▶ [Collected data]:
• • • •

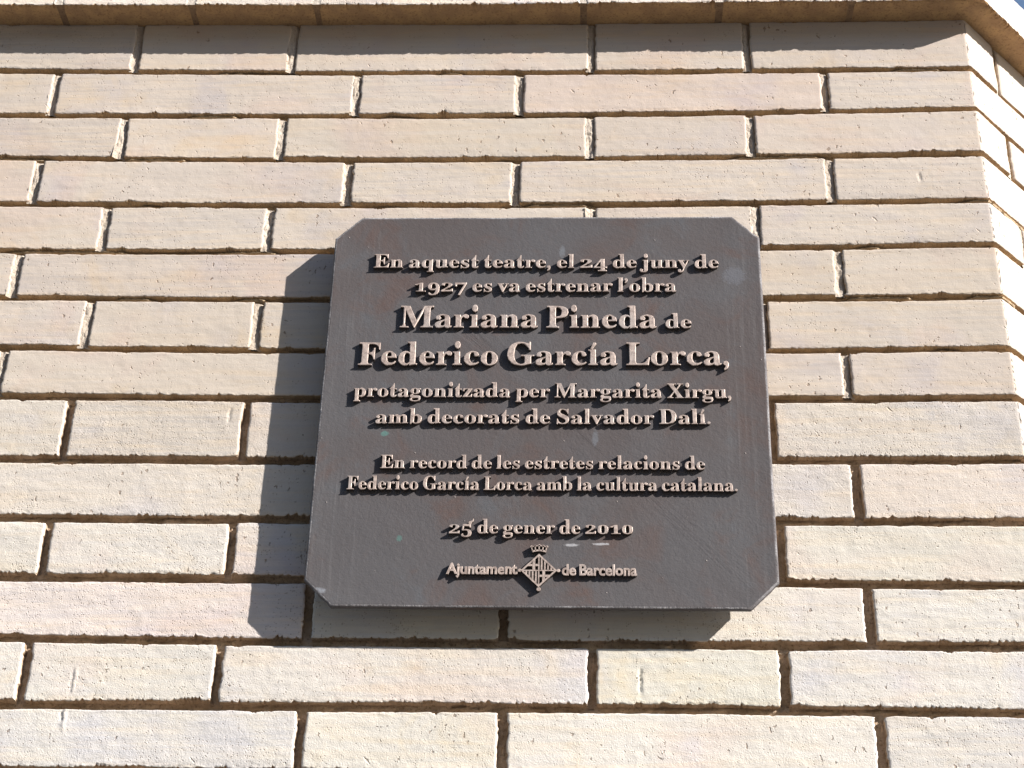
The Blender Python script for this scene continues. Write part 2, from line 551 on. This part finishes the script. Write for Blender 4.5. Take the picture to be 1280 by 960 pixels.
def strip_mesh(us, zlo, zhi, nfun, nz=6, jz=.0, vertical=False):
    """a rough sheet of mortar between two heights, its depth given by nfun"""
    nu = len(us)
    side = (us > AX).astype(int)
    t = np.linspace(0, 1, nz)[None, :]
    lo = zlo(us)[:, None]; hi = zhi(us)[:, None]
    Z = lo * (1 - t) + hi * t
    U = np.repeat(us[:, None], nz, 1)
    N = nfun(nu, nz)
    P = W(U, N, Z, np.repeat(side[:, None], nz, 1))
    idx = np.arange(nu * nz).reshape(nu, nz)
    F = np.stack([idx[:-1, :-1], idx[1:, :-1], idx[1:, 1:], idx[:-1, 1:]], -1).reshape(-1, 4)
    return gridmesh(P.reshape(-1, 3), F, len(F))


wall = bpy.data.objects.new('brick_wall', None)
COL.objects.link(wall)
wall.location = (0, 0, -2.3)
tag(wall, 'cream brick wall behind the plaque, turning a corner at right under a projecting ledge', 'wall')
WOFF = Vector((0, 0, 2.3))

# joints: long and short bricks alternate
EVEN = [-1.355, -1.195, -0.889, -0.729, -0.4215, -0.2625, 0.0412, 0.1970]
ODD = [-1.430, -1.266, -0.963, -0.801, -0.4955, -0.1920, -0.0300, 0.2690]
JX = {0: [-.4190, -.2594, .0415, .1961], 1: [-.4954, -.1914, -.0293, .2698], 2: [-.4196, -.2616, .0405, .1954],
      3: [-.4959, -.1922, -.0305, .2683], 4: [-.4208, -.2633, .0412, .1956], 5: [-.4972, -.1918, -.0300, .2691],
      6: [-.4217, -.2641, .0415, .1973], 7: [-.4935, -.1925, -.0300, .2680], 8: [-.4236, -.2643, .0420, .1981],
      9: [-.4945, -.1930, -.0305, .2677], 10: [-.4236, -.2644, .0420, .2003], 11: [-.4945, -.1929, -.0307, .2695],
      12: [-.4231, -.2632, .0426, .1979], 13: [-.4935, -.1905, -.0291, .2704]}


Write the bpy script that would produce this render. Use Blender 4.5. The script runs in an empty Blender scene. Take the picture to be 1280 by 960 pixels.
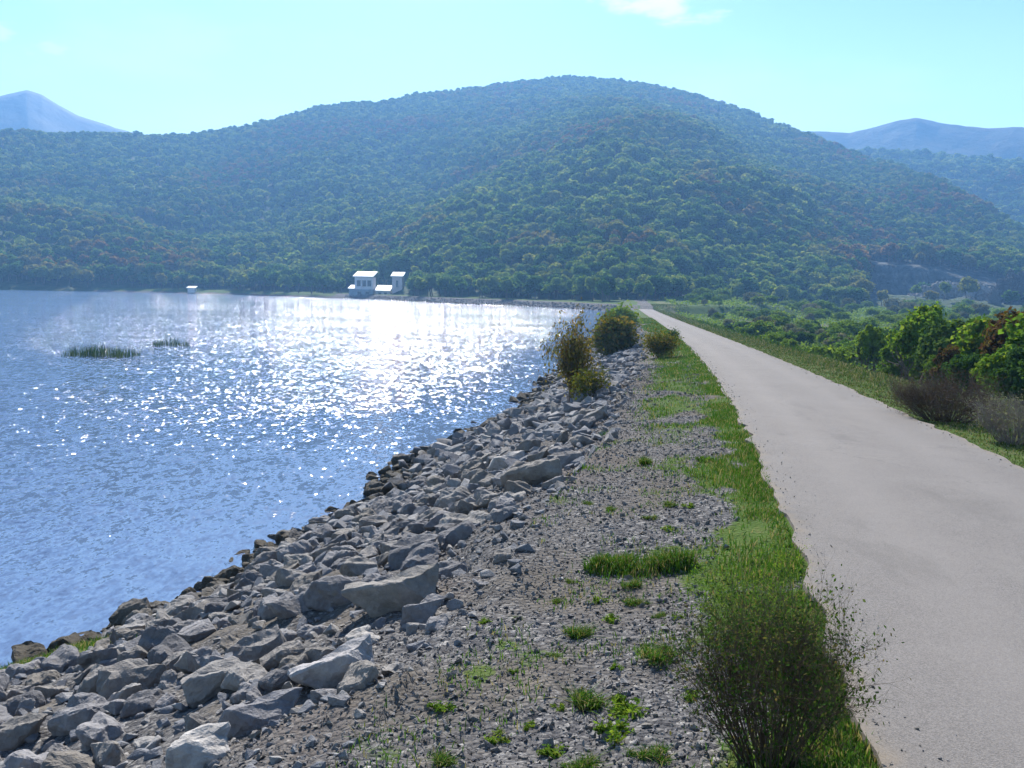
import bpy, bmesh, math
import numpy as np
from mathutils import Vector, Matrix
R = math.radians
rng = np.random.default_rng(11)
scn = bpy.context.scene
COL = scn.collection

# ------------------------------------------------------------------ camera geometry
F = 1100.0                                   # focal length in photo pixels (1280 wide)
ROLL = R(1.2)
PITCH = math.atan((480 - 362.44) * math.cos(ROLL) / F)
EYE = np.array([0.0, 0.0, 4.8])
SUN_AZ, SUN_EL = R(-6.8), R(38)

def ray(u, v):
    cx, cy = (u - 640) / F, -(v - 480) / F
    c, s = math.cos(ROLL), math.sin(ROLL)
    cx, cy = cx * c - cy * s, cx * s + cy * c
    return np.array([cx, math.cos(PITCH) + cy * math.sin(PITCH), -math.sin(PITCH) + cy * math.cos(PITCH)])

def az_u(u):                                  # tan(azimuth) of a photo column, along the horizon
    d = ray(u, 349 + .021 * u)
    return d[0] / d[1]

def project(P):
    d = np.asarray(P, float) - EYE
    y = d[..., 1] * math.cos(PITCH) - d[..., 2] * math.sin(PITCH)
    z = d[..., 1] * math.sin(PITCH) + d[..., 2] * math.cos(PITCH)
    cx, cy = d[..., 0] / np.maximum(y, .01), z / np.maximum(y, .01)
    c, s = math.cos(ROLL), math.sin(ROLL)
    cx, cy = cx * c + cy * s, -cx * s + cy * c
    return 640 + F * cx, 480 - F * cy, y

# ------------------------------------------------------------------ noise
def _h(ix, iy, seed):
    n = (ix.astype(np.int64) * 374761393 + iy.astype(np.int64) * 668265263 + seed * 974634777) & 0xFFFFFFFF
    n = ((n ^ (n >> 13)) * 1274126177) & 0xFFFFFFFF
    return ((n ^ (n >> 16)) & 0xFFFFFF) / float(0xFFFFFF)

def vnoise(x, y, seed=0):
    x, y = np.asarray(x, float), np.asarray(y, float)
    ix, iy = np.floor(x), np.floor(y)
    fx, fy = x - ix, y - iy
    fx, fy = fx * fx * (3 - 2 * fx), fy * fy * (3 - 2 * fy)
    a, b = _h(ix, iy, seed), _h(ix + 1, iy, seed)
    c, d = _h(ix, iy + 1, seed), _h(ix + 1, iy + 1, seed)
    return (a * (1 - fx) + b * fx) * (1 - fy) + (c * (1 - fx) + d * fx) * fy

def fbm(x, y, seed=0, n=4):
    s, a, t = 0, 1, 0
    for i in range(n):
        s = s + a * vnoise(x * 2 ** i, y * 2 ** i, seed + i * 17)
        t += a
        a *= .5
    return s / t

def sstep(a, b, x):
    q = np.clip((x - a) / (b - a), 0, 1)
    return q * q * (3 - 2 * q)

# ------------------------------------------------------------------ the lie of the land
def road_x(y):
    y = np.asarray(y, float)
    return 2.4 + .118 * y + 4.2 * (1 - np.exp(-np.maximum(y, -12) / 35))
def road_z(y):
    return .75 + 2.25 * np.exp(-np.maximum(y, -12) / 80)
HW = 1.7
SX = np.array([-900, -420, -239, -167, -110, -66, -28, 0, 24, 34, 60.])
SY = np.array([470, 430, 411, 417, 392, 361, 302, 272, 222, 200, 190.])
def shore_y(x):
    return np.interp(x, SX, SY) + 3 * np.sin(np.asarray(x) * .09)
def water_t(y):
    return 7.0 + 4.2 * np.exp(-np.maximum(y, 0) / 16) + .35 * np.sin(y * .31) + .25 * np.sin(y * .83 + 1)
T1 = 2.3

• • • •

▶ [Objective]: Using the material above, set down every line exactly, but skip the pictures.

▶ [Response to the task]:
The Blender Python script for this scene continues. Write part 2, from line 551 on. This part finishes the script. Write for Blender 4.5. Take the picture to be 1280 by 960 pixels.
def strip_mesh(us, zlo, zhi, nfun, nz=6, jz=.0, vertical=False):
    """a rough sheet of mortar between two heights, its depth given by nfun"""
    nu = len(us)
    side = (us > AX).astype(int)
    t = np.linspace(0, 1, nz)[None, :]
    lo = zlo(us)[:, None]; hi = zhi(us)[:, None]
    Z = lo * (1 - t) + hi * t
    U = np.repeat(us[:, None], nz, 1)
    N = nfun(nu, nz)
    P = W(U, N, Z, np.repeat(side[:, None], nz, 1))
    idx = np.arange(nu * nz).reshape(nu, nz)
    F = np.stack([idx[:-1, :-1], idx[1:, :-1], idx[1:, 1:], idx[:-1, 1:]], -1).reshape(-1, 4)
    return gridmesh(P.reshape(-1, 3), F, len(F))


wall = bpy.data.objects.new('brick_wall', None)
COL.objects.link(wall)
wall.location = (0, 0, -2.3)
tag(wall, 'cream brick wall behind the plaque, turning a corner at right under a projecting ledge', 'wall')
WOFF = Vector((0, 0, 2.3))

# joints: long and short bricks alternate
EVEN = [-1.355, -1.195, -0.889, -0.729, -0.4215, -0.2625, 0.0412, 0.1970]
ODD = [-1.430, -1.266, -0.963, -0.801, -0.4955, -0.1920, -0.0300, 0.2690]
JX = {0: [-.4190, -.2594, .0415, .1961], 1: [-.4954, -.1914, -.0293, .2698], 2: [-.4196, -.2616, .0405, .1954],
      3: [-.4959, -.1922, -.0305, .2683], 4: [-.4208, -.2633, .0412, .1956], 5: [-.4972, -.1918, -.0300, .2691],
      6: [-.4217, -.2641, .0415, .1973], 7: [-.4935, -.1925, -.0300, .2680], 8: [-.4236, -.2643, .0420, .1981],
      9: [-.4945, -.1930, -.0305, .2677], 10: [-.4236, -.2644, .0420, .2003], 11: [-.4945, -.1929, -.0307, .2695],
      12: [-.4231, -.2632, .0426, .1979], 13: [-.4935, -.1905, -.0291, .2704]}


Write the bpy script that would produce this render. Use Blender 4.5. The script runs in an empty Blender scene. Take the picture to be 1280 by 960 pixels.
import bpy, bmesh, math
import numpy as np
from mathutils import Vector, Matrix
R = math.radians
rng = np.random.default_rng(11)
scn = bpy.context.scene
COL = scn.collection

# ------------------------------------------------------------------ camera geometry
F = 1100.0                                   # focal length in photo pixels (1280 wide)
ROLL = R(1.2)
PITCH = math.atan((480 - 362.44) * math.cos(ROLL) / F)
EYE = np.array([0.0, 0.0, 4.8])
SUN_AZ, SUN_EL = R(-6.8), R(38)

def ray(u, v):
    cx, cy = (u - 640) / F, -(v - 480) / F
    c, s = math.cos(ROLL), math.sin(ROLL)
    cx, cy = cx * c - cy * s, cx * s + cy * c
    return np.array([cx, math.cos(PITCH) + cy * math.sin(PITCH), -math.sin(PITCH) + cy * math.cos(PITCH)])

def az_u(u):                                  # tan(azimuth) of a photo column, along the horizon
    d = ray(u, 349 + .021 * u)
    return d[0] / d[1]

def project(P):
    d = np.asarray(P, float) - EYE
    y = d[..., 1] * math.cos(PITCH) - d[..., 2] * math.sin(PITCH)
    z = d[..., 1] * math.sin(PITCH) + d[..., 2] * math.cos(PITCH)
    cx, cy = d[..., 0] / np.maximum(y, .01), z / np.maximum(y, .01)
    c, s = math.cos(ROLL), math.sin(ROLL)
    cx, cy = cx * c + cy * s, -cx * s + cy * c
    return 640 + F * cx, 480 - F * cy, y

# ------------------------------------------------------------------ noise
def _h(ix, iy, seed):
    n = (ix.astype(np.int64) * 374761393 + iy.astype(np.int64) * 668265263 + seed * 974634777) & 0xFFFFFFFF
    n = ((n ^ (n >> 13)) * 1274126177) & 0xFFFFFFFF
    return ((n ^ (n >> 16)) & 0xFFFFFF) / float(0xFFFFFF)

def vnoise(x, y, seed=0):
    x, y = np.asarray(x, float), np.asarray(y, float)
    ix, iy = np.floor(x), np.floor(y)
    fx, fy = x - ix, y - iy
    fx, fy = fx * fx * (3 - 2 * fx), fy * fy * (3 - 2 * fy)
    a, b = _h(ix, iy, seed), _h(ix + 1, iy, seed)
    c, d = _h(ix, iy + 1, seed), _h(ix + 1, iy + 1, seed)
    return (a * (1 - fx) + b * fx) * (1 - fy) + (c * (1 - fx) + d * fx) * fy

def fbm(x, y, seed=0, n=4):
    s, a, t = 0, 1, 0
    for i in range(n):
        s = s + a * vnoise(x * 2 ** i, y * 2 ** i, seed + i * 17)
        t += a
        a *= .5
    return s / t

def sstep(a, b, x):
    q = np.clip((x - a) / (b - a), 0, 1)
    return q * q * (3 - 2 * q)

# ------------------------------------------------------------------ the lie of the land
def road_x(y):
    y = np.asarray(y, float)
    return 2.4 + .118 * y + 4.2 * (1 - np.exp(-np.maximum(y, -12) / 35))
def road_z(y):
    return .75 + 2.25 * np.exp(-np.maximum(y, -12) / 80)
HW = 1.7
SX = np.array([-900, -420, -239, -167, -110, -66, -28, 0, 24, 34, 60.])
SY = np.array([470, 430, 411, 417, 392, 361, 302, 272, 222, 200, 190.])
def shore_y(x):
    return np.interp(x, SX, SY) + 3 * np.sin(np.asarray(x) * .09)
def water_t(y):
    return 7.0 + 4.2 * np.exp(-np.maximum(y, 0) / 16) + .35 * np.sin(y * .31) + .25 * np.sin(y * .83 + 1)
T1 = 2.3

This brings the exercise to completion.